» THE TASK
Read through the records below and copy each line that uses the word "this".

Scene script records
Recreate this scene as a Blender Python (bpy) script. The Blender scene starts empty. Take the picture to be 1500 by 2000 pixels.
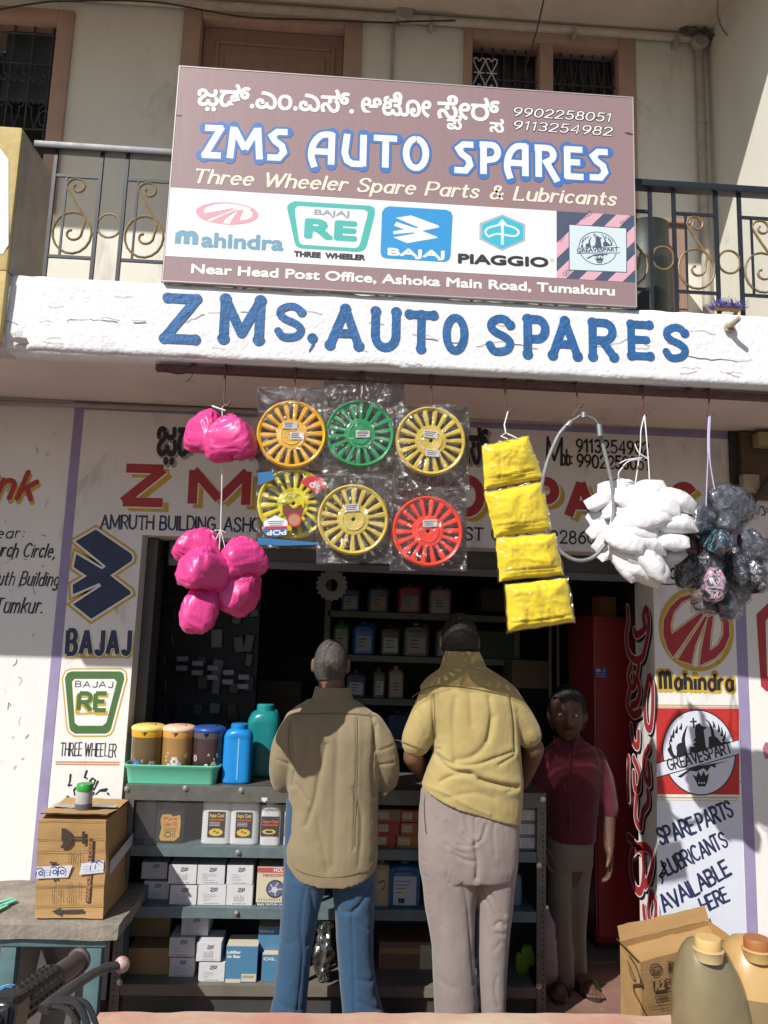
import bpy, bmesh, math, random
from math import sin, cos, pi, radians as rad
from mathutils import Vector, Matrix, noise
from mathutils.geometry import tessellate_polygon
random.seed(7)
SC = bpy.context.scene
COL = SC.collection
# ------------------------------------------------------------------ camera
CAM_Z = 1.72
YAW, PITCH, ROLL = rad(3.0), rad(8.5), rad(1.857)
F_PX = 1500.0
Fv = Vector((sin(YAW)*cos(PITCH), cos(YAW)*cos(PITCH), sin(PITCH)))
R0 = Vector((cos(YAW), -sin(YAW), 0))
U0 = R0.cross(Fv)
Rv = R0*cos(ROLL) + U0*sin(ROLL)
Uv = U0*cos(ROLL) - R0*sin(ROLL)
cd = bpy.data.cameras.new('camera')
cam = bpy.data.objects.new('camera', cd)
COL.objects.link(cam)
SC.camera = cam
cam.matrix_world = Matrix(((Rv.x, Uv.x, -Fv.x, 0), (Rv.y, Uv.y, -Fv.y, 0), (Rv.z, Uv.z, -Fv.z, CAM_Z), (0, 0, 0, 1)))
cd.sensor_fit = 'VERTICAL'
cd.sensor_height = 36
cd.lens = 36*F_PX/2000
cd.clip_start = 0.05
cd.clip_end = 3000
# ------------------------------------------------------------------ light
SUN = Vector((0.86, 1.0, -1.20)).normalized()
world = bpy.data.worlds.new('World')
SC.world = world
world.use_nodes = True
nt = world.node_tree
bg = nt.nodes['Background']
sky = nt.nodes.new('ShaderNodeTexSky')
sky.sky_type = 'NISHITA'
sky.sun_disc = False
sky.sun_elevation = math.asin(-SUN.z)
sky.sun_rotation = math.atan2(-SUN.x, -SUN.y)
nt.links.new(sky.outputs[0], bg.inputs[0])
bg.inputs[1].default_value = 0.075
ld = bpy.data.lights.new('sun', 'SUN')
ld.energy = 4.6
ld.angle = rad(0.5)
ld.color = (1.0, 0.965, 0.91)
sun = bpy.data.objects.new('sun', ld)
COL.objects.link(sun)
sun.rotation_euler = SUN.to_track_quat('-Z', 'Y').to_euler()
SC.view_settings.view_transform = 'Standard'
SC.view_settings.look = 'None'
SC.view_settings.exposure = 0.28
SC.view_settings.gamma = 1
try:
    SC.cycles.max_bounces = 8
    SC.cycles.transparent_max_bounces = 24
    SC.cycles.caustics_reflective = False
    SC.cycles.caustics_refractive = False
except Exception:
    pass


# ------------------------------------------------------------------ pixel -> place
def ray(px, py):
    return Fv + Rv*((px-750)/F_PX) - Uv*((py-1000)/F_PX)


def W(px, py, Y):          # point of the plane y = Y seen at that place of the photograph
    d = ray(px, py)
    t = Y/d.y
    return Vector((d.x*t, Y, CAM_Z+d.z*t))


def PIX(p):                # place -> pixel
    q = Vector(p)-Vector((0, 0, CAM_Z))
    return (750+F_PX*q.dot(Rv)/q.dot(Fv), 1000-F_PX*q.dot(Uv)/q.dot(Fv))


def WX(px, py, X):
    d = ray(px, py)
    t = X/d.x
    return Vector((X, d.y*t, CAM_Z+d.z*t))


def WZ(px, py, Z):
    d = ray(px, py)
    t = (Z-CAM_Z)/d.z
    return Vector((d.x*t, d.y*t, Z))


# ------------------------------------------------------------------ materials
def lin(c):
    return tuple((v/12.92 if v <= .04045 else ((v+.055)/1.055)**2.4) for v in c)


def rgb(r, g, b):
    return lin((r/255, g/255, b/255))


MATS = {}


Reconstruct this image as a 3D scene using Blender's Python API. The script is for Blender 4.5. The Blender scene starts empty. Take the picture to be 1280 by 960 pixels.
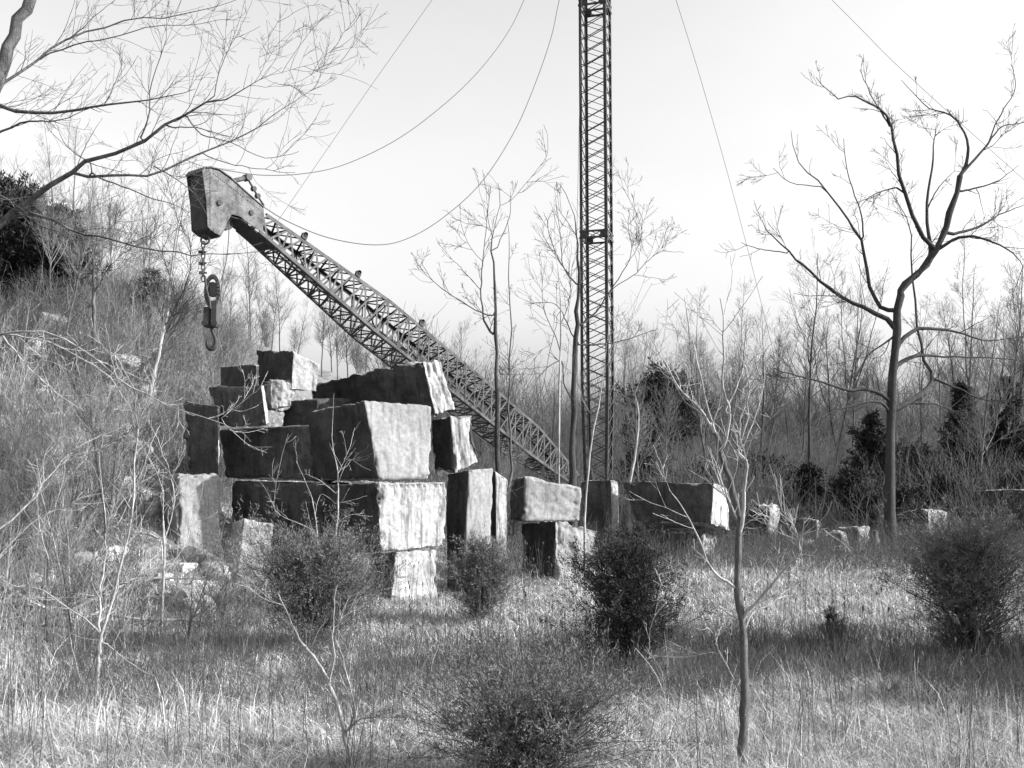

» RESULT
Recreate this scene as a Blender Python (bpy) script. The Blender scene starts empty. Take the picture to be 1500 by 2000 pixels.
Reconstruct this image as a 3D scene using Blender's Python API. The script is for Blender 4.5. The Blender scene starts empty. Take the picture to be 1280 by 960 pixels.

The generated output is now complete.